- **Recorded data**:
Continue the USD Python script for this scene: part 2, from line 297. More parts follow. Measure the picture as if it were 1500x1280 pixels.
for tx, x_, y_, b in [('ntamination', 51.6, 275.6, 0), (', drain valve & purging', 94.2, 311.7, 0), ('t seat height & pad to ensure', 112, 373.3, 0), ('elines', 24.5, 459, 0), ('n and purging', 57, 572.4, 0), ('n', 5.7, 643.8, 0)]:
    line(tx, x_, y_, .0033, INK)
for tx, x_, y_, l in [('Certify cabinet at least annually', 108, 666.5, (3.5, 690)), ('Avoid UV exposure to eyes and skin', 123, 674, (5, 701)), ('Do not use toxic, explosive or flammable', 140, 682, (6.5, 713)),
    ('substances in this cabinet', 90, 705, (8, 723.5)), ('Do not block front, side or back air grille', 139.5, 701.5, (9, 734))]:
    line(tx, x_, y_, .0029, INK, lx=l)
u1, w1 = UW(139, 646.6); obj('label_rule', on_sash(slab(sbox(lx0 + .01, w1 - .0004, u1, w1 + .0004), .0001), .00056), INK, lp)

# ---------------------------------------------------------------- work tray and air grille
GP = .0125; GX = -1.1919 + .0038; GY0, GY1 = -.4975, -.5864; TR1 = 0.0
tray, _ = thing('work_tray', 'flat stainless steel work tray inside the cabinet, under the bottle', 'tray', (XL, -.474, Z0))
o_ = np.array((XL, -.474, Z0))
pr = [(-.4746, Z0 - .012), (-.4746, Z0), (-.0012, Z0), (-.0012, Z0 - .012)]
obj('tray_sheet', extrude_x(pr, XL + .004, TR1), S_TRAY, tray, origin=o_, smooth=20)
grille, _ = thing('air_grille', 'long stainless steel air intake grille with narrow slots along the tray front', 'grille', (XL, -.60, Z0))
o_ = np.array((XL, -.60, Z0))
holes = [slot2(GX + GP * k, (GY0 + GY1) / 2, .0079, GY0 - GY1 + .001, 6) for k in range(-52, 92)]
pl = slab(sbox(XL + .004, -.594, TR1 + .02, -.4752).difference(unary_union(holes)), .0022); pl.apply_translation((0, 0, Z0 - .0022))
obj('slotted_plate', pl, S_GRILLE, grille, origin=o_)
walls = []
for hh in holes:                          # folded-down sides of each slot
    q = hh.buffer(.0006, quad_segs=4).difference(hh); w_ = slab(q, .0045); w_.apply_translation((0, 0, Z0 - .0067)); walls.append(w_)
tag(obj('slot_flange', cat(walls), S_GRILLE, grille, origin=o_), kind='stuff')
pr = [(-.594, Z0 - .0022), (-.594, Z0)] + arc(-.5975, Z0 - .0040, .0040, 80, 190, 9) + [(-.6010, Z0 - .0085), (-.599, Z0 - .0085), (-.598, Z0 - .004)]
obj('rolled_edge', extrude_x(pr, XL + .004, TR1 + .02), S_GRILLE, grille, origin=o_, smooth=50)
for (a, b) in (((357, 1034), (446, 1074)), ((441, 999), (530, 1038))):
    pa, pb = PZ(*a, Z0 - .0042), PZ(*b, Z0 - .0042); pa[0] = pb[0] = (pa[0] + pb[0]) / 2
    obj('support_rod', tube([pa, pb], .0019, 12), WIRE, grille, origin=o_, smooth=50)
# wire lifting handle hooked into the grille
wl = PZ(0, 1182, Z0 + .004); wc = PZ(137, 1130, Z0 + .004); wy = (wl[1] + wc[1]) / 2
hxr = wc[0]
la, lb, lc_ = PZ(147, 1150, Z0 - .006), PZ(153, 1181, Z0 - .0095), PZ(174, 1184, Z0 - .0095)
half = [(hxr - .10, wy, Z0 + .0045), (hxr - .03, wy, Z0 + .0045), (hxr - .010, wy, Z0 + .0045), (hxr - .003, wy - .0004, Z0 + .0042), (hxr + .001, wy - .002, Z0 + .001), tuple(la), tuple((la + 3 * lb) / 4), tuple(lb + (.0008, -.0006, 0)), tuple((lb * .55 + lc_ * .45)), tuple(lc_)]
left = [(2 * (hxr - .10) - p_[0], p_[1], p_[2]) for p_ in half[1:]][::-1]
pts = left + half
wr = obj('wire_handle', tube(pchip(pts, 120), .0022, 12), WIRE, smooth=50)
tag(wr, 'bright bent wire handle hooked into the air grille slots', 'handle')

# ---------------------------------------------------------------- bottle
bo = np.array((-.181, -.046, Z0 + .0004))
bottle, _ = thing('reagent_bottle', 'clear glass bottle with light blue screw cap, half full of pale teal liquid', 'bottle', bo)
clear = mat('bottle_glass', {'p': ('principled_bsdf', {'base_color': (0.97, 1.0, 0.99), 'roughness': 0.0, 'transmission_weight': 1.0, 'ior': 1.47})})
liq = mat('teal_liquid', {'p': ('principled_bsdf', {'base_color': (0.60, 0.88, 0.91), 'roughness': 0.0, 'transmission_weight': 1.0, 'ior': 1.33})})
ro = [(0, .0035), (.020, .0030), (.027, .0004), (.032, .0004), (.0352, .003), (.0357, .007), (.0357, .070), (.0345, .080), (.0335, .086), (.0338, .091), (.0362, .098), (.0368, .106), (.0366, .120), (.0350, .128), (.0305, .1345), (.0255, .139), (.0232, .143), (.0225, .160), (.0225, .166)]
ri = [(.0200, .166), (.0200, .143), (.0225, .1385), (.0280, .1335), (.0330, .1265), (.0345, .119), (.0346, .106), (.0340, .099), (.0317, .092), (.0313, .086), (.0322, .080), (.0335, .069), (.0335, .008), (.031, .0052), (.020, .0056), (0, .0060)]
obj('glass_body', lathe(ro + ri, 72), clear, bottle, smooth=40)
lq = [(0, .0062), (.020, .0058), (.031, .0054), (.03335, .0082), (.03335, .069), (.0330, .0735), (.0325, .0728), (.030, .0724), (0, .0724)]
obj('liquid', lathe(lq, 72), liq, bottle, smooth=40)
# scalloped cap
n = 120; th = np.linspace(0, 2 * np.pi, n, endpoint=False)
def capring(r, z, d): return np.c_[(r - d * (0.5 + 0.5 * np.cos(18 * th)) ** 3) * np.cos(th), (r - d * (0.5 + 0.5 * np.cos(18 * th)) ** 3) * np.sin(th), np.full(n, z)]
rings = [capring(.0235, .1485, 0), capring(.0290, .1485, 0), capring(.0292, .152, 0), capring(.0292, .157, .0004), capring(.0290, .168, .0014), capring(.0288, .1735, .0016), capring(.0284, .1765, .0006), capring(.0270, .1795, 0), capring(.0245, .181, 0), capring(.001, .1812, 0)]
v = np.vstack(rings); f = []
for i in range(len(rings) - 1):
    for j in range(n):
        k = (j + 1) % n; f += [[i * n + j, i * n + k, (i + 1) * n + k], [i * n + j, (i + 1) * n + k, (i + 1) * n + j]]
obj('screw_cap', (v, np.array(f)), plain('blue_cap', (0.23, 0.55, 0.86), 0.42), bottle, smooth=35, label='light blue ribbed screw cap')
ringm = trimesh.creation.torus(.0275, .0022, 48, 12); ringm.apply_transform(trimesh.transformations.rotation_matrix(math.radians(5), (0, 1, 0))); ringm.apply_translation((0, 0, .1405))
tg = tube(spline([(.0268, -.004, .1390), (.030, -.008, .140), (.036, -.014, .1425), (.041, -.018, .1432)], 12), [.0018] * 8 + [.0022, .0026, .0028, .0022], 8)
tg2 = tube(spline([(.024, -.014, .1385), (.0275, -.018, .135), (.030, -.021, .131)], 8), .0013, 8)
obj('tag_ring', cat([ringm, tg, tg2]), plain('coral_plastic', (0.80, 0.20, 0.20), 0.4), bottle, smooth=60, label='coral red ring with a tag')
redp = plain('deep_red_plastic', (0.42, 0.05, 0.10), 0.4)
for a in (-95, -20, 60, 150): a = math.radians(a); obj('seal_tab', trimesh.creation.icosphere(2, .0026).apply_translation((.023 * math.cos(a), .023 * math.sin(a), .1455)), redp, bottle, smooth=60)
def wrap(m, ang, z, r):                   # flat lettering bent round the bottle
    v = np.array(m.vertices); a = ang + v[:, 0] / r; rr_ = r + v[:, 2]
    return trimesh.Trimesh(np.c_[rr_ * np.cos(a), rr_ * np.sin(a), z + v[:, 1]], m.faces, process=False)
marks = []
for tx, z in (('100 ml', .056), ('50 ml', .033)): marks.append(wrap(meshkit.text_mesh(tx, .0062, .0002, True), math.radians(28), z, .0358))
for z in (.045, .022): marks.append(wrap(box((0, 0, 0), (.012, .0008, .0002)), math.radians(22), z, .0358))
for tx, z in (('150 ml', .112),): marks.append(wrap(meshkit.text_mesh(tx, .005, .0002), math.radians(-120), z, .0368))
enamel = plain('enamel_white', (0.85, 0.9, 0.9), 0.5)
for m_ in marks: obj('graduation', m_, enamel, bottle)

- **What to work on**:
In the listing above, reproduce the first line and each one after it through the line that contains "u1, w1 = UW(139, 646.6);".

- **Response to the exercise**:
Continue the USD Python script for this scene: part 2, from line 297. More parts follow. Measure the picture as if it were 1500x1280 pixels.
for tx, x_, y_, b in [('ntamination', 51.6, 275.6, 0), (', drain valve & purging', 94.2, 311.7, 0), ('t seat height & pad to ensure', 112, 373.3, 0), ('elines', 24.5, 459, 0), ('n and purging', 57, 572.4, 0), ('n', 5.7, 643.8, 0)]:
    line(tx, x_, y_, .0033, INK)
for tx, x_, y_, l in [('Certify cabinet at least annually', 108, 666.5, (3.5, 690)), ('Avoid UV exposure to eyes and skin', 123, 674, (5, 701)), ('Do not use toxic, explosive or flammable', 140, 682, (6.5, 713)),
    ('substances in this cabinet', 90, 705, (8, 723.5)), ('Do not block front, side or back air grille', 139.5, 701.5, (9, 734))]:
    line(tx, x_, y_, .0029, INK, lx=l)
u1, w1 = UW(139, 646.6); obj('label_rule', on_sash(slab(sbox(lx0 + .01, w1 - .0004, u1, w1 + .0004), .0001), .00056), INK, lp)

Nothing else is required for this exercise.